No nation can progress until it examines its past: Imran

Staff Reporter

Prime Minister Imran Khan said on Sunday that an examination of the past was very important for a nation to progress and emphasised the value of future generations knowing about their history.

The prime minister was addressing the inauguration ceremony of the Al-Beruni Radius heritage trail at Nandana fort in Jhelum.

The prime minister’s office said the premier was keen on the “preservation and conservation of the site” and aimed at converting it into an international tourism site.

The trail will be a gateway to seven archaeological sites, including Nandana fort, Shiva temple, Khewra salt mines, Malot fort and Takht-e-Babri.

The premier inquired from the gathered community why the protection and preservation of historical sites was necessary, before responding himself by reasoning that future generations must get the opportunity to know about their past. “No nation can really progress forward until it examines its past.”

He pointed out that all the developed nations of the world protected their old buildings, historical sites and ancient architecture.
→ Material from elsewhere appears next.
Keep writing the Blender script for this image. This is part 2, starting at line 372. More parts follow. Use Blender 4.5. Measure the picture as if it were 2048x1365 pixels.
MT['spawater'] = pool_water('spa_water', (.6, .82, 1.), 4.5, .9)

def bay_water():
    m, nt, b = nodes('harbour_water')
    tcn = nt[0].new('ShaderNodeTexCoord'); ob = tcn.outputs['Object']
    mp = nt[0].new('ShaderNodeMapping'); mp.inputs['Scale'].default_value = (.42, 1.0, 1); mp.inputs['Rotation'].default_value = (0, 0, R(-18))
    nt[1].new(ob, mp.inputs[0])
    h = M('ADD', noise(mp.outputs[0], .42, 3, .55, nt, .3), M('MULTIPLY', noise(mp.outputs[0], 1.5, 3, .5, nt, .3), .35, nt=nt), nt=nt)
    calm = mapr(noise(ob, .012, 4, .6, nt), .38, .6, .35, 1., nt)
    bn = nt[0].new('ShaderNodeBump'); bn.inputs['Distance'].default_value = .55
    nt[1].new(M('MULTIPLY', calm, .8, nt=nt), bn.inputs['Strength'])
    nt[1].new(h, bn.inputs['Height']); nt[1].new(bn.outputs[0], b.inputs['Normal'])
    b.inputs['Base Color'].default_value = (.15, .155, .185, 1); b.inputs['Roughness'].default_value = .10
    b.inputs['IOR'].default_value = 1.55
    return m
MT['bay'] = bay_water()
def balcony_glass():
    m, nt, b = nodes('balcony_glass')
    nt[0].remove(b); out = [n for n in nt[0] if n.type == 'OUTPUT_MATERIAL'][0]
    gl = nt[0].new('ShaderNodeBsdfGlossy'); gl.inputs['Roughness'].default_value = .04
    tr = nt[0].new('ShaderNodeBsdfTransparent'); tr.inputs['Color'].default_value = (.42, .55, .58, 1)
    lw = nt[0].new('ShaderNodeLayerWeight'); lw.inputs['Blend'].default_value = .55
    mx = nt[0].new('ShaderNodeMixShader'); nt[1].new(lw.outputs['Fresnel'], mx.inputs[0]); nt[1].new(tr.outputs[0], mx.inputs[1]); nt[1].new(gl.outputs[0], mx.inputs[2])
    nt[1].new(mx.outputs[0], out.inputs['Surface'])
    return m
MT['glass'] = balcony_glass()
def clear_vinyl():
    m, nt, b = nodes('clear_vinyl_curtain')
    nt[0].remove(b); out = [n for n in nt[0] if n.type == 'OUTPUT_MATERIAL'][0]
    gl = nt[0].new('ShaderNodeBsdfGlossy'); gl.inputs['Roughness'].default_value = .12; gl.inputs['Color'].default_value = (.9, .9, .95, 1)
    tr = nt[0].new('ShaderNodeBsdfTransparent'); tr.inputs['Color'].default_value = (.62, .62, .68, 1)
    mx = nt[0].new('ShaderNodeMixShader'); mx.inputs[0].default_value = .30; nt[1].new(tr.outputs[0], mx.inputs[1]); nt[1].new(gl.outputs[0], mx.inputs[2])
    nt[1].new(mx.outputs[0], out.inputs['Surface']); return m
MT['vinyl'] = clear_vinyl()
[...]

He lamented that Pakistan had neglected its historical sites such as Nandana fort and its archaeologists had done little to further the work of the British on excavating Mohenjo Daro and Harappa.

“We have to protect these things for the upcoming generations, and [for] our problem of livelihood, we have to give livelihood to our youth.

“Tourism is one thing which gives the most opportunities for livelihood and the way that God has blessed Pakistan, we can provide the kind [and range] of tourism to the world like no other country,” said the prime minister, elaborating on the diversity of tourism opportunities to be found in Pakistan from the coast to the mountains to historical sites.

The prime minister said the government was working on developing tourist areas of every type to “give opportunities for livelihood to our youth”.

He said tourists wouldn’t come unless they had places to stay at and they were properly attended to and taken care of, as happens in other tourism destinations across the world such as Switzerland, Malaysia and Turkey. “The local people do [this] because they are advantaged from it, you will get money, livelihood and the area will benefit.”

“Tourism is successful when local people make it successful. So we will first try to make the village a modern village and then give other facilities so tourists come, stay here, spend money and the whole area benefits.”

The prime minister said Nandana fort in particular was a “very special place” and would find its way on the world map since, “for the first time if someone tried to measure the [circumference of the] world then it was from there.”